Another problematic issue that often derails multiple regression models is lack of independence (colinearity) among the independent variables. Consider a customer satisfaction study in which respondents evaluate multiple brands on various product-related features (independent variables) and then provide an overall evaluation of the brand (dependent variable). The goal of such a study might be to derive the weight (importance) each feature has in driving overall satisfaction. If some of the attributes have overlap in meaning for many of the respondents, such as "reliability" and "durability," regression modeling will have a difficult time distinguishing the relative weight of these two related items. As a result, colinearity leads to unstable estimates of beta weights. HB significantly reduces this problem by distinguishing heterogeneity from noise and by leveraging information from respondents whose ratings reflect better discrimination between "reliability" and "durability" to improve the measurement for respondents who did not make such distinctions. The result is more precise estimates of both individual and aggregate beta weights.

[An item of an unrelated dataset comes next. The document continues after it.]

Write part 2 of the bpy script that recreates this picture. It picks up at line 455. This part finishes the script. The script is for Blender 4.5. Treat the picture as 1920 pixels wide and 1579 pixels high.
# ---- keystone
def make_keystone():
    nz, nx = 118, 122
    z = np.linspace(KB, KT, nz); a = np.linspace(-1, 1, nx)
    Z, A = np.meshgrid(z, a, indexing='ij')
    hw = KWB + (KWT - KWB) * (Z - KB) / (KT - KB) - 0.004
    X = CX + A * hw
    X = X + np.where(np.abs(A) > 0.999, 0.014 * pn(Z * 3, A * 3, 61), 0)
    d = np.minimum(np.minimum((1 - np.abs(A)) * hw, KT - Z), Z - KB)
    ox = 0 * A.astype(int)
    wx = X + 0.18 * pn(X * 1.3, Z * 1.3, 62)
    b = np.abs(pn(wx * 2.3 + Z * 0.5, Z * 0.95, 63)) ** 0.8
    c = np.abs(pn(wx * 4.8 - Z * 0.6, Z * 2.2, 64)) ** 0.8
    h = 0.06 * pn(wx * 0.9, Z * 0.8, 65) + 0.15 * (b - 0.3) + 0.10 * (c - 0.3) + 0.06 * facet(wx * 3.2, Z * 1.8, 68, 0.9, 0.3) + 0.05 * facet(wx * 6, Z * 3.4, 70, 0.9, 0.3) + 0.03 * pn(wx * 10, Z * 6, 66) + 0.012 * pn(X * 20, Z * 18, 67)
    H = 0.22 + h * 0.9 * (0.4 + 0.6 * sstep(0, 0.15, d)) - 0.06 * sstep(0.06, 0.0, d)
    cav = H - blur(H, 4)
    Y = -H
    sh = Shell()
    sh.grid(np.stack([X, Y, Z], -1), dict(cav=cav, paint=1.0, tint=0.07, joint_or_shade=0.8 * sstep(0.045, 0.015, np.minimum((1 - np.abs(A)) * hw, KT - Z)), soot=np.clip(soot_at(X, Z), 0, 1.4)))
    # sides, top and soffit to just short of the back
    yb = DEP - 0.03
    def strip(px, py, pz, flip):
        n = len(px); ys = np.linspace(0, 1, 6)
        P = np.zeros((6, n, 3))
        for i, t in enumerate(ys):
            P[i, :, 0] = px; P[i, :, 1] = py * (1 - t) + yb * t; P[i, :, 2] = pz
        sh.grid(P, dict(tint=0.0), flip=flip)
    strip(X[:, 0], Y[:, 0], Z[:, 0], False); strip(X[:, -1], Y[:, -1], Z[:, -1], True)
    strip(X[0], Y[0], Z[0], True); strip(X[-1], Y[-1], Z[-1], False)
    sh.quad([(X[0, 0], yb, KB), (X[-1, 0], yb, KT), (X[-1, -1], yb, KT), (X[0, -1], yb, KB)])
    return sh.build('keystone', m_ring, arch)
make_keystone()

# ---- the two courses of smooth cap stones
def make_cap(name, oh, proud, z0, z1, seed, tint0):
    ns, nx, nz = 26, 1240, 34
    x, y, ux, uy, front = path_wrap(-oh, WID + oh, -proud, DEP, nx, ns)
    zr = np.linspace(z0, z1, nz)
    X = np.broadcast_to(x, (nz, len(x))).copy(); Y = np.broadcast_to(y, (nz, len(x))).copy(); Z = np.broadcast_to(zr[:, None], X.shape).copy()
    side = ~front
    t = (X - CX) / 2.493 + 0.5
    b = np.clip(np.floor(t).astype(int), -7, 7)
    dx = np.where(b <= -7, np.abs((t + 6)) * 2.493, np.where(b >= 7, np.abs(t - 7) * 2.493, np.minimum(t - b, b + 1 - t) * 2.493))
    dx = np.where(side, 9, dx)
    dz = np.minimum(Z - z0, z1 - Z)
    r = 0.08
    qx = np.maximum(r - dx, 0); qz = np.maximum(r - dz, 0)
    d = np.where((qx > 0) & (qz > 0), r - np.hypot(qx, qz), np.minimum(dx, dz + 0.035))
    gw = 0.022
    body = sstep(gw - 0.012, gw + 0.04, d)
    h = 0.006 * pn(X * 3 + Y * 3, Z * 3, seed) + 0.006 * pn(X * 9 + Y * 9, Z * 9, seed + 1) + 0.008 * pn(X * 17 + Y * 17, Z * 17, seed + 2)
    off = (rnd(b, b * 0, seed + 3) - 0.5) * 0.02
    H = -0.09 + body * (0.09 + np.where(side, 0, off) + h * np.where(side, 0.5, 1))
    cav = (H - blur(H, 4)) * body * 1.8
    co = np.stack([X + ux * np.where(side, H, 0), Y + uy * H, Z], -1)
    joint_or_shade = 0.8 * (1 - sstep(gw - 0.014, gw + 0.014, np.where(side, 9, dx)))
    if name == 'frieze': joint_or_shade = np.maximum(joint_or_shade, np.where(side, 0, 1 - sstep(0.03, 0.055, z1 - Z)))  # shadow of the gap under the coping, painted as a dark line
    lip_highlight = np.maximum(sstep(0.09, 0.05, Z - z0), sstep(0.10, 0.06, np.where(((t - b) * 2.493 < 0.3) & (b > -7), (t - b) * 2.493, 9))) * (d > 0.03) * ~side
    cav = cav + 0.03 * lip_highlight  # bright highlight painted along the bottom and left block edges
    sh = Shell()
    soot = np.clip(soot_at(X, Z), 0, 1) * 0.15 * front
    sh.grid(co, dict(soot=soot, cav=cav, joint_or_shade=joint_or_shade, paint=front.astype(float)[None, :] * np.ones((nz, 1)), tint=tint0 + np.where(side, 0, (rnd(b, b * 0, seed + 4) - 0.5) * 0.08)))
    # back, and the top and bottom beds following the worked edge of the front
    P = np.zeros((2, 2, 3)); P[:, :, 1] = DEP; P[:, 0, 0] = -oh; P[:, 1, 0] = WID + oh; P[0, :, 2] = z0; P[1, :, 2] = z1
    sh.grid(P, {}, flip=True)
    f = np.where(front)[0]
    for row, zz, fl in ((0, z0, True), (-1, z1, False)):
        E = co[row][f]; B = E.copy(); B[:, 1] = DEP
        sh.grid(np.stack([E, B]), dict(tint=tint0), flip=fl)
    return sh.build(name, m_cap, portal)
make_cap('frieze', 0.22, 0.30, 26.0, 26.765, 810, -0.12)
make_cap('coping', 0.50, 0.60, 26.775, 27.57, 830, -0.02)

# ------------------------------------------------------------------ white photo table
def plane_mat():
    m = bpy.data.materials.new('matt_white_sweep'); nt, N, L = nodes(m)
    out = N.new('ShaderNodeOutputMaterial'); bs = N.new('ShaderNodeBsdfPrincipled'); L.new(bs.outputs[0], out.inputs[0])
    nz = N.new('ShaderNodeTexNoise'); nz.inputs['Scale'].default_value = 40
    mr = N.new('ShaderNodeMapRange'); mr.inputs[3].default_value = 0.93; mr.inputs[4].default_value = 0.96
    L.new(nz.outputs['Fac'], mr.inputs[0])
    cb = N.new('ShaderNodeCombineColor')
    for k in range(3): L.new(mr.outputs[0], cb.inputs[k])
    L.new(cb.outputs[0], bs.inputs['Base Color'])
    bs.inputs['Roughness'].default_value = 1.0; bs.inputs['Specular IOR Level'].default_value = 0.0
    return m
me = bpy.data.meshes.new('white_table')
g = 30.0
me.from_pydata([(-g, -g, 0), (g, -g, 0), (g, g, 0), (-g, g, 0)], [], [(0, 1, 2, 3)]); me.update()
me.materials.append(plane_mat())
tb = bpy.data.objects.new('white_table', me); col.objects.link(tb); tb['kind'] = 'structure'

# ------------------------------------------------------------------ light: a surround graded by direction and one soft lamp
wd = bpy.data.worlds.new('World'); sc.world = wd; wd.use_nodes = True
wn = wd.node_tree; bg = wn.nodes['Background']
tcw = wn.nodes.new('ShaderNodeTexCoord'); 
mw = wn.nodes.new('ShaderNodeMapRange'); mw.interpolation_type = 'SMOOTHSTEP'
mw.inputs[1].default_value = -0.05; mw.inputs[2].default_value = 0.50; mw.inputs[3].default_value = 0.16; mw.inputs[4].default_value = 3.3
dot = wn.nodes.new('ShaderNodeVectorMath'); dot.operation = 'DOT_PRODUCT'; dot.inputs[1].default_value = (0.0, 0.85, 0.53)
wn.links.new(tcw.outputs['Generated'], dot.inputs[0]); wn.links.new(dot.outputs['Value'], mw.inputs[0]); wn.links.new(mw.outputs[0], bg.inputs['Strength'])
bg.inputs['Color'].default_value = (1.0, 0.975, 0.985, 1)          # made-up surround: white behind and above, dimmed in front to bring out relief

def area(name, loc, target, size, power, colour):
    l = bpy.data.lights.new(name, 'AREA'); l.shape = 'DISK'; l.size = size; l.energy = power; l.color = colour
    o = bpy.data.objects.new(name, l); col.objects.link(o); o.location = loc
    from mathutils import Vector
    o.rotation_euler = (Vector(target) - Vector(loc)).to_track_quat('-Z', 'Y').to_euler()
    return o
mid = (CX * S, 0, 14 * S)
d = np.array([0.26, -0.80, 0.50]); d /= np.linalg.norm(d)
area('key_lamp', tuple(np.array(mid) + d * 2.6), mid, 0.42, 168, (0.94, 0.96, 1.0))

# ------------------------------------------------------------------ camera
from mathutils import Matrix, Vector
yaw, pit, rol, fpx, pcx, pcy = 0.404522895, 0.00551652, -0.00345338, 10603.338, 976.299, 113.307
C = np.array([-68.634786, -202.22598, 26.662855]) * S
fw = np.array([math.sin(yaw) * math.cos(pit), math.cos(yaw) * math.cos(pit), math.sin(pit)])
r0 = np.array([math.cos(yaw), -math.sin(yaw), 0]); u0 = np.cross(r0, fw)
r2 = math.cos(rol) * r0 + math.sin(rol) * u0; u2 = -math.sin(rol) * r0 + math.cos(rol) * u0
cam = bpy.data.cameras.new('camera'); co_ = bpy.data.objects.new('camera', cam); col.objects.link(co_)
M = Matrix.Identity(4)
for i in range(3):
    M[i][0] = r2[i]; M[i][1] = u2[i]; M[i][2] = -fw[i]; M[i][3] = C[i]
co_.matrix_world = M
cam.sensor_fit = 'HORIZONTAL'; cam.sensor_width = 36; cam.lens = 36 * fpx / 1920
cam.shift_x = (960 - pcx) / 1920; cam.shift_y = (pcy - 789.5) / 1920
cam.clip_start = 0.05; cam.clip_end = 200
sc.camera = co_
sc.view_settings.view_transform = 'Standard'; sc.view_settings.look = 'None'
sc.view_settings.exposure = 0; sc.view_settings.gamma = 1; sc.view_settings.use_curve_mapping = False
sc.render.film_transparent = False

Marketers should be more concerned with profiling and targeting individuals and segments rather than the market average. HB methods support this strategy and are very valuable for problems that have traditionally been analyzed using aggregate regression. Whether the researcher's interest lies in achieving aggregate- or individual-level estimates of beta, for studies in which respondents provide multiple observations, HB usually beats aggregate regression.